Indeed, for a “name brand” artist, the indie route could be the best, perhaps the only way to go. Stu Cook, former bassist for Creedence Clearwater Revival, now plays with his old buddy Doug Clifford in Creedence Clearwater Revisited. While it started as just a way to play the old songs to an audience, they released a record via major-distributed independent record company Fuel 2000. This represents the best of both worlds – an independent with the distribution spank of a major.


It works for the major, as well. After all, it has a lot of people on the payroll as those distribution branches, and it needs to keep pushing product through that pipeline. And it’s a good deal for the artist, who participates in the profits with a 25 – 50 percent royalty – that 50/50 split at the high end. “We’re already into royalties,” said Cook. “Our break-even point was $10 000. We get the same royalty rate as Michael Jackson. That’s the way to do business.”


“These are great times for independent labels,” said David Sanger of Austin, Texas, indie Lazy SOB Recordings. “The reason is that manufacturing costs are within reach of anybody who wants to make a record.” Of course, the role indies play more often is as the farm club for the majors, doing the initial development that the major label then seeks to exploit and build on.
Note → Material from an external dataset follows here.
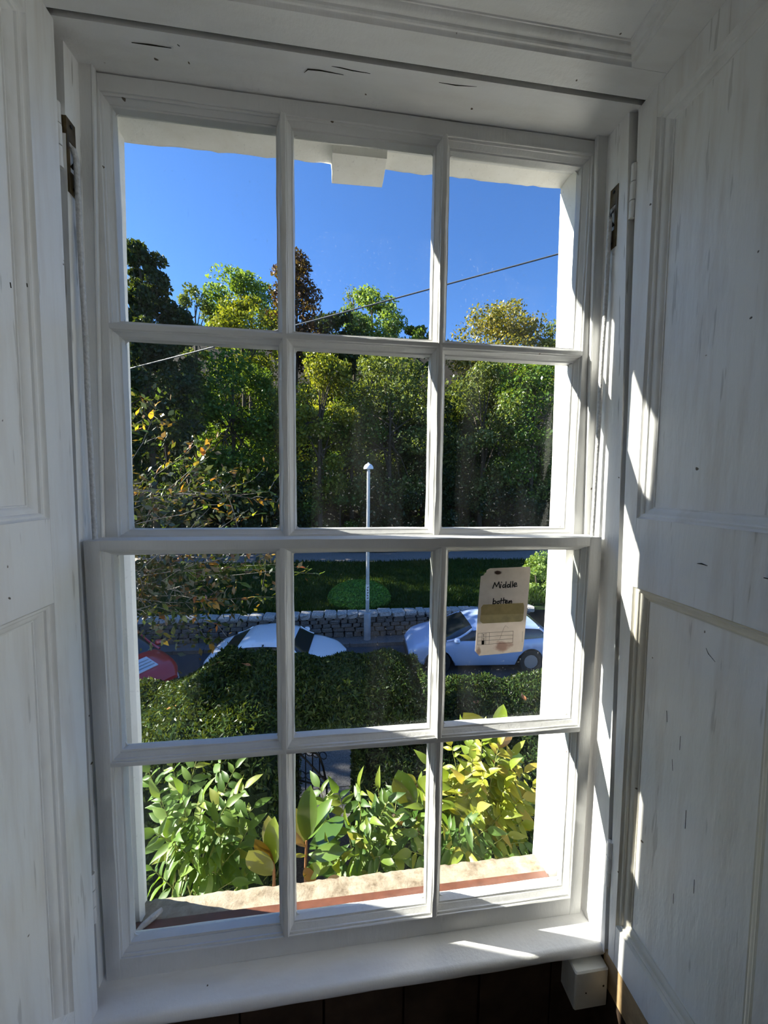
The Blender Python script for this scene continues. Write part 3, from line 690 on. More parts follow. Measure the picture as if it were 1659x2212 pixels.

Sometimes it works, as it did for Nirvana, which got bought out of its contract with Seattle based indie Sub-Pop Records. More often it doesn’t, but in most cases the major will help expand the indie band’s following. Or so goes the conventional wisdom. Of course conventional wisdom often fails in an unconventional environment like the record business. The emo band Thursday sold 357 000 copies of its debut album on independent Victory Records. Universal Music Group imprint Island Def Jam Records bought the band out of its Victory contract. The IDJ record sold only 349 000.


Then consider the case of another Victory band, Hawthorne Heights. The Ohio-based hard rock band, with minimal radio support, managed to sell over 750 000 copies of its debut and saw its sophomore effort move more than 100 000 in its first week, debuting at #3 on the Billboard Top 200 Album chart. The band built its community of fans by pursuing an incessant, gruelling touring schedule and working the internet, particularly the online music-oriented social networking web communities.


So by keeping lean and mean, by using promotion outside of the mainstream, and by making sure the artists they sign have the determination to work to make it, independent labels might become a growth industry and perhaps even remind the major labels what the record business is all about: selling music that reaches people.


With an entire staff that would be small for a major imprint’s promotion department, Victory Records managed to beat the majors at their own game, getting into that rarified 200 or so records out of 40 000 that sell gold or better. And while a percentage of Victory’s sales go to the independent distributor, this way it only pays indirectly for all the sales and distribution nodes as opposed to the majors, which need to keep the product flowing to maintain the nodes.


The majors have twigged this, opening up their own “independent” distribution companies, giving the indies access to their distribution nodes (thereby adding product to their flow), channelling the distribution fees into their corporate bottom lines, and occasionally striking “upstreaming” deals that again use the indie as a farm club – when an album sells a certain amount, the indie sells the contract to the major that owns the distribution company.


So Sony/BMG controls the independent distributor RED, EMI (which later was acquired by Universal Music) bought independent distributor Caroline to serve this purpose, Universal revived their Fontana name as their independent distributor, and Warner has several, most notably the Alternative Distribution Aliance (ADA) and Rykodisc. Beyond these, there are still several totally independent distributors, such as New Jersey-based Big Daddy. As in so many things, each has its advantages and disadvantages to the indie company.


When the experts sat with the students, the indie record company president had an interesting metaphor for the way he worked versus the way a major label worked. He said that major labels were like elephants. Elephants are very large, very wilful animals. They tend to be difficult to turn once they’re heading in a particular direction, and it takes a lot to bring one down. Independent labels are like rabbits. Rabbits are small and fast. They can respond to circumstances and change direction quickly, and run circles around elephants. They just have to take care not to get caught under the elephant’s foot.


Cunning rabbits, can do very well.

The former head of Tommy Boy Records, Tom Silverman, sold his company to Warner Bros. and found himself starting his business from scratch once again. In response to the insanity of having to sell millions to maintain a major label relationship, he said something to the effect of: “Great. If they want to send me all the acts that will sell 250 000 copies, we’ll all make a mint.”